> **Exercise task**: Copy out each line containing "What" from the entries below.
==== Input
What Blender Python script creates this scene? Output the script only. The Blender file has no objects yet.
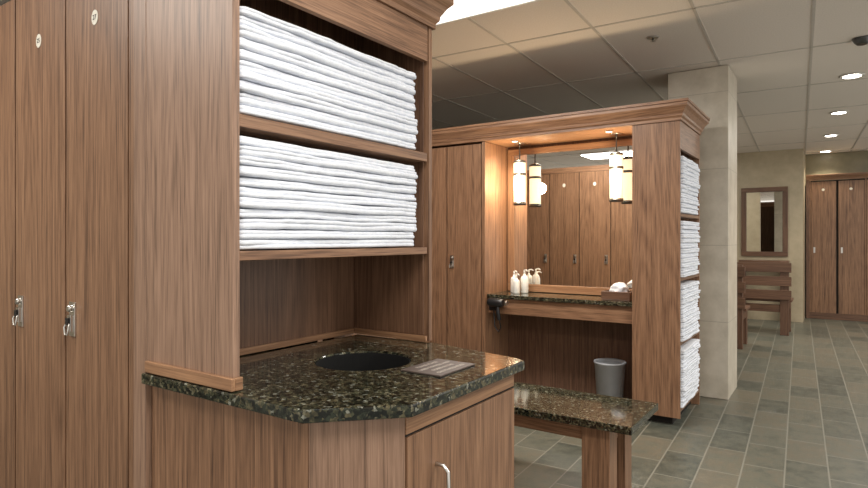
========
==== Input
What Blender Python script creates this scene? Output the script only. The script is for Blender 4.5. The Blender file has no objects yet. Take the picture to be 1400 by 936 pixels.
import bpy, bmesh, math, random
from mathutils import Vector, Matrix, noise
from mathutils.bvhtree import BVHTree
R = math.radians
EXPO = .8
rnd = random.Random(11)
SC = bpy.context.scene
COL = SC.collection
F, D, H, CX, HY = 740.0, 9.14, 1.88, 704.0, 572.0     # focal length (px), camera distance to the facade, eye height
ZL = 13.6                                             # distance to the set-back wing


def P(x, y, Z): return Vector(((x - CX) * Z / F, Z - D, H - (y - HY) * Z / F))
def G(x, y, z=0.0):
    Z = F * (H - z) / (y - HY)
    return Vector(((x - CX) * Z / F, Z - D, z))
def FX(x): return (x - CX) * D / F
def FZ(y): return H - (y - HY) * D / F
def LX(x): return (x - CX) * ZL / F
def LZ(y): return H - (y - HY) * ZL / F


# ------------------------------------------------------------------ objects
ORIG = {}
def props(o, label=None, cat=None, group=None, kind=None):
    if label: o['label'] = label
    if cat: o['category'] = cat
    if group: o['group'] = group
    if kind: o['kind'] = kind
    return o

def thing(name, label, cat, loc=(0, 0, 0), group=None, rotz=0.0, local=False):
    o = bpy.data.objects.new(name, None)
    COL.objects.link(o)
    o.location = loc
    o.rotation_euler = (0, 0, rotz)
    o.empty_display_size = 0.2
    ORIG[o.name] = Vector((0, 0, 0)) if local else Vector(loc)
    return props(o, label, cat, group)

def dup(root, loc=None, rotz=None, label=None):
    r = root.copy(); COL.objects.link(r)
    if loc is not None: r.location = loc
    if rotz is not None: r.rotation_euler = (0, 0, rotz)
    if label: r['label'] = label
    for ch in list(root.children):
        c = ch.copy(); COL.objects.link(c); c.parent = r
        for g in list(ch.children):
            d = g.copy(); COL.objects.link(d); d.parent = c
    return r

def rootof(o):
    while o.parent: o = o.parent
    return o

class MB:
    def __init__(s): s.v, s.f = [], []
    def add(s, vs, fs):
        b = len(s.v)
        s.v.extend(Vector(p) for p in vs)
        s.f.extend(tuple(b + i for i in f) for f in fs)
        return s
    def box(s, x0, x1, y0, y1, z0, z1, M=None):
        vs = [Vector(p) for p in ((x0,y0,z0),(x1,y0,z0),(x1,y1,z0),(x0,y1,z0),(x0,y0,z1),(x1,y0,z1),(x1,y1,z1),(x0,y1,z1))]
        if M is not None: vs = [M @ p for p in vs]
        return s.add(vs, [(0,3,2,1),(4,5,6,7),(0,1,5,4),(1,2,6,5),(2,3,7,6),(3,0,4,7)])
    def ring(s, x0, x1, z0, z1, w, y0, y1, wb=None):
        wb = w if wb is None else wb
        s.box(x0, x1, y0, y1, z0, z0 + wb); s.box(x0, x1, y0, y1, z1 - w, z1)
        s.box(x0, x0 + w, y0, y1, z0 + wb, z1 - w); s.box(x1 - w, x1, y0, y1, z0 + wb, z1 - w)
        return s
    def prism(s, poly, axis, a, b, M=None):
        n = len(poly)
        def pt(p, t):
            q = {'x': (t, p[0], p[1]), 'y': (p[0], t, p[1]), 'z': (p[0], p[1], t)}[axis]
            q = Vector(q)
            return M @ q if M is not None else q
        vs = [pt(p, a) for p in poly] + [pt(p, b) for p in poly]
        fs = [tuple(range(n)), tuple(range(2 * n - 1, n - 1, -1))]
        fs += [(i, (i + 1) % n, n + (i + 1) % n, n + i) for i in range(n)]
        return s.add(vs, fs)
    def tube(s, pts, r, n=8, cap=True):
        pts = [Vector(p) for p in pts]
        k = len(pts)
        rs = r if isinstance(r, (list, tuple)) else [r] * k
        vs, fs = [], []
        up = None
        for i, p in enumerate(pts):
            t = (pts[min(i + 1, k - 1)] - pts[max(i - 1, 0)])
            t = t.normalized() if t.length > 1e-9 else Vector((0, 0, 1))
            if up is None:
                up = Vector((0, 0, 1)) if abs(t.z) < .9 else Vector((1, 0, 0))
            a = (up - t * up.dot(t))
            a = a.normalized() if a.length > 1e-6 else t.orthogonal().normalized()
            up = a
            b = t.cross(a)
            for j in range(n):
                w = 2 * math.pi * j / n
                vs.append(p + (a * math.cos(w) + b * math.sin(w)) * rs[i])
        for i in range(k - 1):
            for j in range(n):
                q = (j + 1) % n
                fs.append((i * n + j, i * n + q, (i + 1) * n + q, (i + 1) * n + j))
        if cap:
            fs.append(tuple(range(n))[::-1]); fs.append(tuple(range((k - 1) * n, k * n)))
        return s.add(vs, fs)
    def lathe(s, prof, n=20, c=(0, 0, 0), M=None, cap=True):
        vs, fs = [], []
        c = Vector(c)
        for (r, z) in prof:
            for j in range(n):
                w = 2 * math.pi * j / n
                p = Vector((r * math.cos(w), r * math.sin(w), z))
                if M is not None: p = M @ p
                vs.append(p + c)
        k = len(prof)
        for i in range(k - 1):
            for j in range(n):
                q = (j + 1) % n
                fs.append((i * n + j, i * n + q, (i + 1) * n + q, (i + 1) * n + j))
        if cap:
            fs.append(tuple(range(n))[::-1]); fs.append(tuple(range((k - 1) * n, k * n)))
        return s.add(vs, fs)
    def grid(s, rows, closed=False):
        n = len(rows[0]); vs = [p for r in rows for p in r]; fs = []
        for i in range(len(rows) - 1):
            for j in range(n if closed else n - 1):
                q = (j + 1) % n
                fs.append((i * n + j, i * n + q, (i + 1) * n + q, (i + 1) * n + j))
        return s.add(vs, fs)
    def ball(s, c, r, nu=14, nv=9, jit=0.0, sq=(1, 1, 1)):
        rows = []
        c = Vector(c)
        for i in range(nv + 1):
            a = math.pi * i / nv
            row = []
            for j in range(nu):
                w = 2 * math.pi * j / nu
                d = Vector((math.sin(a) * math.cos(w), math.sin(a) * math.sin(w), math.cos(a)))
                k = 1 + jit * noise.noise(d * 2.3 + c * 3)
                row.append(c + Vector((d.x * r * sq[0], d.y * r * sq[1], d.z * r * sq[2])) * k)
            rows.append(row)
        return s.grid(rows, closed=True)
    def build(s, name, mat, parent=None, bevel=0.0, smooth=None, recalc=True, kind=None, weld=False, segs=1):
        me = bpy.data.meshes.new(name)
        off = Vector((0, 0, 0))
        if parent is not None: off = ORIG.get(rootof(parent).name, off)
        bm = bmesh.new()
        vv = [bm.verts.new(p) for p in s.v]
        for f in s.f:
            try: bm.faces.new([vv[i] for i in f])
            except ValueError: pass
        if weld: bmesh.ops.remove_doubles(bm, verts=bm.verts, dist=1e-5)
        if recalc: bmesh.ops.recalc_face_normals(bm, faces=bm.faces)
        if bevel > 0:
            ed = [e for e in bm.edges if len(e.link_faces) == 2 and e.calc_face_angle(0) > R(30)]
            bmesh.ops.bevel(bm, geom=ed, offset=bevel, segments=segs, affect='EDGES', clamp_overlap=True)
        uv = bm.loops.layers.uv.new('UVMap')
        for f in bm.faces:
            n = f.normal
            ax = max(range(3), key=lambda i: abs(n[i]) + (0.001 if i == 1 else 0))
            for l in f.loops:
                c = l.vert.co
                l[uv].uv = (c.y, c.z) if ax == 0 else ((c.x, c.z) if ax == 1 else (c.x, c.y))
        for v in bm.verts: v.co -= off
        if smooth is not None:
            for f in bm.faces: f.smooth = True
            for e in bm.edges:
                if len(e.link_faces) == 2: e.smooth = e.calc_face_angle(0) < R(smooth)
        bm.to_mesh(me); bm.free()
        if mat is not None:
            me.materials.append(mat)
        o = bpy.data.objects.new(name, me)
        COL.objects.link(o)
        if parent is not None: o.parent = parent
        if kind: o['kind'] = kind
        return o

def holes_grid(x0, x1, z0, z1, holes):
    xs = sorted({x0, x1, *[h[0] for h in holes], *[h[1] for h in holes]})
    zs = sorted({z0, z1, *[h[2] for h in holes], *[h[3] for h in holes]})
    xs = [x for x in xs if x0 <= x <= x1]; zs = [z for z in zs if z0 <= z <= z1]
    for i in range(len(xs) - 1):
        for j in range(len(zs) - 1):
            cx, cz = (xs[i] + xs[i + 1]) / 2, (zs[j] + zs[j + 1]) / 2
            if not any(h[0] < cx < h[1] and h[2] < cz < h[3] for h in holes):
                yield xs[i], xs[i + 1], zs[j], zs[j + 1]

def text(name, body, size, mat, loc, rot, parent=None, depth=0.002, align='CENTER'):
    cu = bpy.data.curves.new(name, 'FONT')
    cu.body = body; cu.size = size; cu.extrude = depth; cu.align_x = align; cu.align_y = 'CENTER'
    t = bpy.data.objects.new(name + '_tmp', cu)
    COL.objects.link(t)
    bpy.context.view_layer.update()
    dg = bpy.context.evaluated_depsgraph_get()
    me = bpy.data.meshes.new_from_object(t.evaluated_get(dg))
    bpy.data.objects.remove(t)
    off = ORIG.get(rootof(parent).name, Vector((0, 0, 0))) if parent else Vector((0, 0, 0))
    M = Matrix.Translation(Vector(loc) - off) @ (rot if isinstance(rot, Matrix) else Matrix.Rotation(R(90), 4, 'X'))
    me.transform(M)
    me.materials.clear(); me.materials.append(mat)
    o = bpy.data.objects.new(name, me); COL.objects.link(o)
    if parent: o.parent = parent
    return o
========
> **Exercise result**:
What Blender Python script creates this scene? Output the script only. The Blender file has no objects yet.
What Blender Python script creates this scene? Output the script only. The script is for Blender 4.5. The Blender file has no objects yet. Take the picture to be 1400 by 936 pixels.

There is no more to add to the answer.